**Information provided:**
• • • •

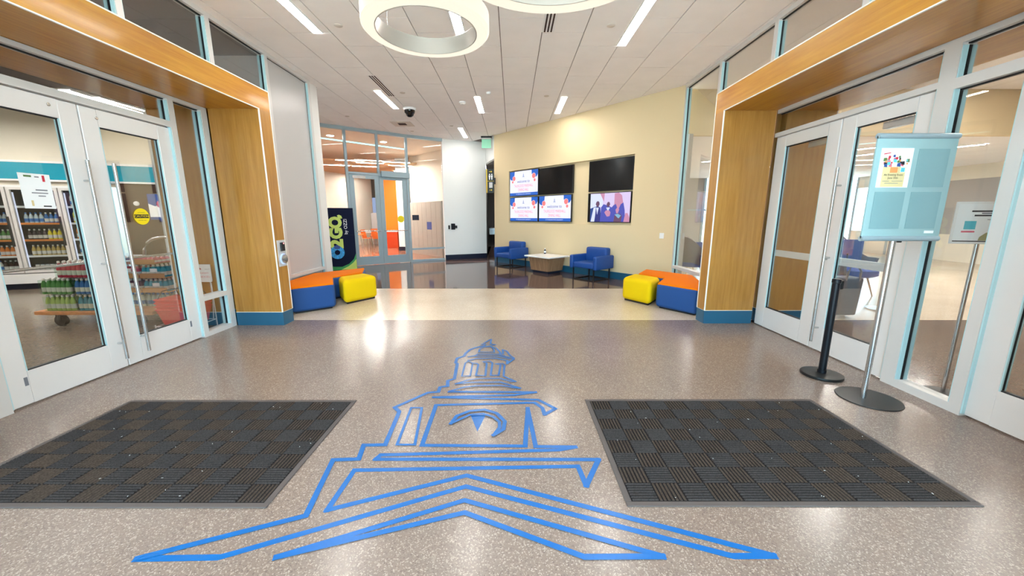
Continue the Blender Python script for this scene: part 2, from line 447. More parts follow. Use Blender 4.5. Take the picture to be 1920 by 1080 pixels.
# floor emblem
LOGO = [(0.032,0,[(-1.67,1.408),(-1.311,1.415),(-0.261,1.862),(0.993,1.421),(1.178,1.423),(-0.268,1.953),(-0.961,1.689),(-0.948,1.999),(0.403,2.035),(0.421,1.868),(0.543,2.099),(-0.857,2.103),(-0.841,2.144),(0.31,2.198),(0.419,2.229),(0.157,2.234),(0.125,2.742),(0.088,2.239),(-0.6,2.247),(-0.614,2.788),(0.184,2.827),(0.242,2.742),(0.252,2.641),(0.344,2.731),(0.217,2.875),(-0.66,2.921),(0.02,2.959),(0.202,3.011),(-0.545,3.021)]),(0.032,0,[(-1.67,1.408),(-1.051,1.65),(-1.121,2.094),(-0.964,2.103),(-0.988,2.247),(-0.847,2.252),(-0.88,2.683),(-0.937,2.75),(-0.728,3.002),(-0.64,3.018),(-0.642,3.111),(-0.579,3.129),(-0.596,3.241),(-0.541,3.284),(-0.565,3.645),(-0.589,3.678),(-0.589,3.805),(-0.524,3.862),(-0.516,3.956),(-0.479,4.07),(-0.414,4.144),(-0.34,4.18)]),(0.03,0,[(-1.054,1.414),(-0.255,1.755),(0.676,1.418),(0.324,1.415),(-0.244,1.67),(-1.054,1.414)]),(0.02,1,[(-0.768,2.252),(-0.803,2.742),(-0.718,2.742),(-0.649,2.252)]),(0.02,1,[(-0.36,4.236),(-0.275,4.411),(-0.256,4.425),(-0.26,4.258),(-0.196,4.236),(-0.251,4.192),(-0.307,4.168),(-0.34,4.18),(-0.313,4.251)]),(0.02,1,[(-0.375,3.984),(-0.368,4.078),(-0.332,4.144),(-0.25,4.159),(-0.206,4.07),(-0.199,3.976)]),(0.022,0,[(-0.239,4.159),(-0.185,4.114),(-0.14,3.998),(-0.128,3.929),(-0.099,3.929),(-0.107,4.055),(-0.06,4.012),(-0.019,3.875),(0.019,3.805)]),(0.024,0,[(-0.472,3.836),(-0.399,3.873),(-0.378,3.915),(-0.147,3.91),(0.021,3.779),(-0.051,3.642),(-0.047,3.722),(-0.172,3.797),(-0.372,3.79),(-0.461,3.734)]),(0.02,0,[(-0.397,3.857),(-0.145,3.854),(-0.029,3.779)]),(0.016,0,[(-0.478,3.333),(-0.485,3.661),(-0.458,3.71)]),(0.016,0,[(-0.478,3.333),(-0.399,3.343),(-0.408,3.657),(-0.458,3.71)]),(0.02,0,[(-0.408,3.657),(-0.364,3.649),(-0.345,3.614),(-0.345,3.353),(-0.255,3.343),(-0.262,3.657),(-0.303,3.698),(-0.234,3.71),(-0.203,3.661),(-0.204,3.353),(-0.128,3.353),(-0.117,3.61),(-0.165,3.638),(-0.097,3.645),(-0.077,3.603),(-0.08,3.333),(0.033,3.217),(-0.008,3.22),(-0.117,3.284),(-0.3,3.282),(-0.405,3.251),(-0.511,3.168)]),(0.022,0,[(-0.511,3.168),(-0.375,3.198),(-0.106,3.202),(0.072,3.081),(0.016,3.09),(-0.096,3.132),(-0.327,3.125),(-0.427,3.097),(-0.545,3.021)]),(0.03,0,[(-0.449,2.504),(-0.42,2.613),(-0.333,2.683),(-0.215,2.705),(-0.119,2.651),(-0.053,2.533),(-0.061,2.43),(-0.129,2.356)]),(0.024,0,[(-0.446,2.507),(-0.391,2.562),(-0.323,2.627),(-0.228,2.644),(-0.144,2.599),(-0.093,2.526),(-0.09,2.451),(-0.127,2.359)])]
LOGO_FILL = [[(-0.319,2.634),(-0.246,2.412),(-0.227,2.507),(-0.201,2.641)]]
em = MB()
em.lift = 0.0015
for w_, c_, p_ in LOGO: em.ribbon(p_, w_, 0.0, bool(c_))
for p_ in LOGO_FILL: em.flat(p_, 0.0015)
o = em.build('floor_emblem', 'blue_paint')
tag(o, 'blue line drawing of a domed clock tower painted on the terrazzo floor', 'floor emblem')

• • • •

**To do:**
Quote the material exactly. Pictures stay out.

**Final result:**
Continue the Blender Python script for this scene: part 2, from line 447. More parts follow. Use Blender 4.5. Take the picture to be 1920 by 1080 pixels.
# floor emblem
LOGO = [(0.032,0,[(-1.67,1.408),(-1.311,1.415),(-0.261,1.862),(0.993,1.421),(1.178,1.423),(-0.268,1.953),(-0.961,1.689),(-0.948,1.999),(0.403,2.035),(0.421,1.868),(0.543,2.099),(-0.857,2.103),(-0.841,2.144),(0.31,2.198),(0.419,2.229),(0.157,2.234),(0.125,2.742),(0.088,2.239),(-0.6,2.247),(-0.614,2.788),(0.184,2.827),(0.242,2.742),(0.252,2.641),(0.344,2.731),(0.217,2.875),(-0.66,2.921),(0.02,2.959),(0.202,3.011),(-0.545,3.021)]),(0.032,0,[(-1.67,1.408),(-1.051,1.65),(-1.121,2.094),(-0.964,2.103),(-0.988,2.247),(-0.847,2.252),(-0.88,2.683),(-0.937,2.75),(-0.728,3.002),(-0.64,3.018),(-0.642,3.111),(-0.579,3.129),(-0.596,3.241),(-0.541,3.284),(-0.565,3.645),(-0.589,3.678),(-0.589,3.805),(-0.524,3.862),(-0.516,3.956),(-0.479,4.07),(-0.414,4.144),(-0.34,4.18)]),(0.03,0,[(-1.054,1.414),(-0.255,1.755),(0.676,1.418),(0.324,1.415),(-0.244,1.67),(-1.054,1.414)]),(0.02,1,[(-0.768,2.252),(-0.803,2.742),(-0.718,2.742),(-0.649,2.252)]),(0.02,1,[(-0.36,4.236),(-0.275,4.411),(-0.256,4.425),(-0.26,4.258),(-0.196,4.236),(-0.251,4.192),(-0.307,4.168),(-0.34,4.18),(-0.313,4.251)]),(0.02,1,[(-0.375,3.984),(-0.368,4.078),(-0.332,4.144),(-0.25,4.159),(-0.206,4.07),(-0.199,3.976)]),(0.022,0,[(-0.239,4.159),(-0.185,4.114),(-0.14,3.998),(-0.128,3.929),(-0.099,3.929),(-0.107,4.055),(-0.06,4.012),(-0.019,3.875),(0.019,3.805)]),(0.024,0,[(-0.472,3.836),(-0.399,3.873),(-0.378,3.915),(-0.147,3.91),(0.021,3.779),(-0.051,3.642),(-0.047,3.722),(-0.172,3.797),(-0.372,3.79),(-0.461,3.734)]),(0.02,0,[(-0.397,3.857),(-0.145,3.854),(-0.029,3.779)]),(0.016,0,[(-0.478,3.333),(-0.485,3.661),(-0.458,3.71)]),(0.016,0,[(-0.478,3.333),(-0.399,3.343),(-0.408,3.657),(-0.458,3.71)]),(0.02,0,[(-0.408,3.657),(-0.364,3.649),(-0.345,3.614),(-0.345,3.353),(-0.255,3.343),(-0.262,3.657),(-0.303,3.698),(-0.234,3.71),(-0.203,3.661),(-0.204,3.353),(-0.128,3.353),(-0.117,3.61),(-0.165,3.638),(-0.097,3.645),(-0.077,3.603),(-0.08,3.333),(0.033,3.217),(-0.008,3.22),(-0.117,3.284),(-0.3,3.282),(-0.405,3.251),(-0.511,3.168)]),(0.022,0,[(-0.511,3.168),(-0.375,3.198),(-0.106,3.202),(0.072,3.081),(0.016,3.09),(-0.096,3.132),(-0.327,3.125),(-0.427,3.097),(-0.545,3.021)]),(0.03,0,[(-0.449,2.504),(-0.42,2.613),(-0.333,2.683),(-0.215,2.705),(-0.119,2.651),(-0.053,2.533),(-0.061,2.43),(-0.129,2.356)]),(0.024,0,[(-0.446,2.507),(-0.391,2.562),(-0.323,2.627),(-0.228,2.644),(-0.144,2.599),(-0.093,2.526),(-0.09,2.451),(-0.127,2.359)])]
LOGO_FILL = [[(-0.319,2.634),(-0.246,2.412),(-0.227,2.507),(-0.201,2.641)]]
em = MB()
em.lift = 0.0015
for w_, c_, p_ in LOGO: em.ribbon(p_, w_, 0.0, bool(c_))
for p_ in LOGO_FILL: em.flat(p_, 0.0015)
o = em.build('floor_emblem', 'blue_paint')
tag(o, 'blue line drawing of a domed clock tower painted on the terrazzo floor', 'floor emblem')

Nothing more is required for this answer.